Monday, August 19, 2024



Sabotaging human rights

That is the only way to describe National's shock appointments to the Human Rights Commission on Friday. New Chief Human Rights Commissioner Stephen Rainbow is on-record as a terf and a supporter of Israel's genocide in Gaza; new Race Relations Commissioner Melissa Derby is a terf whose chief "human rights" achievements seem to be supporting white supremacists and arguing that the "trans movement" - that is, people just trying to live their lives without being molested by bigots like her - should not be tolerated in civil society. These are not appointments which give confidence that the Commission will fulfil its purpose of supporting everyone's human rights. Instead, they're the sort of appointments seemingly designed to undermine the Commission's work, destroy public confidence, and bring it into disrepute. Which makes perfect sense when you remember that one of the government parties wants the Commission to be abolished. While National does not publicly share that agenda, these appointments suggest they're on-board with it, and are willing to appoint commissioners who will sabotage the work of the Commission.

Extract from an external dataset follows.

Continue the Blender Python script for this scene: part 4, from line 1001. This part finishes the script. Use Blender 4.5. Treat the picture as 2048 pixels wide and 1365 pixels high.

Interestingly, Paul Goldsmith, who made the appointments, said that his appointees had been subjected to "appropriate background checks". It will be interesting to see if these checks included their repugnant views, and whether they were seen as a positive or a negative. But I expect National will try and hide that as "free and frank advice" from the inevitable flood of OIAs.

As for what to do about this: the immediate problem of bigots on the Human Rights Commission can be resolved by the next government simply sacking them. People with these views are unable to credibly perform the functions of the office, which is just cause for removal.

As for the long-term, there's a long-standing problem of political appointments to key constitutional offices, and this incident makes it clear that politicians can no longer be trusted with the job. So, we should take it off them, and give it to a permanent independent appointments panel, tasked with ensuring that appointments are based on merit rather than cronyism or political agendas. We know how to do this: we use an independent process for appointment of the Government Statistician (but not other public service CEOs), with criminal penalties for any Minister who attempts to interfere in it. And we know how to set up a permanent, non-partisan body because we do that for the Representation Commission, which ensures our electorates are not gerrymandered. We could, with the political will, establish such a process for the Human Rights Commission and other independent crown entities of an important or constitutional nature (such as the Privacy Commissioner, Children's Commissioner, Electoral Commission, IPCA, Waitangi Tribunal, and Climate Change Commission) to ensure merit-based appointments, insulated from cronyism and political sabotage. But I guess the problem is: why would any politician vote for that?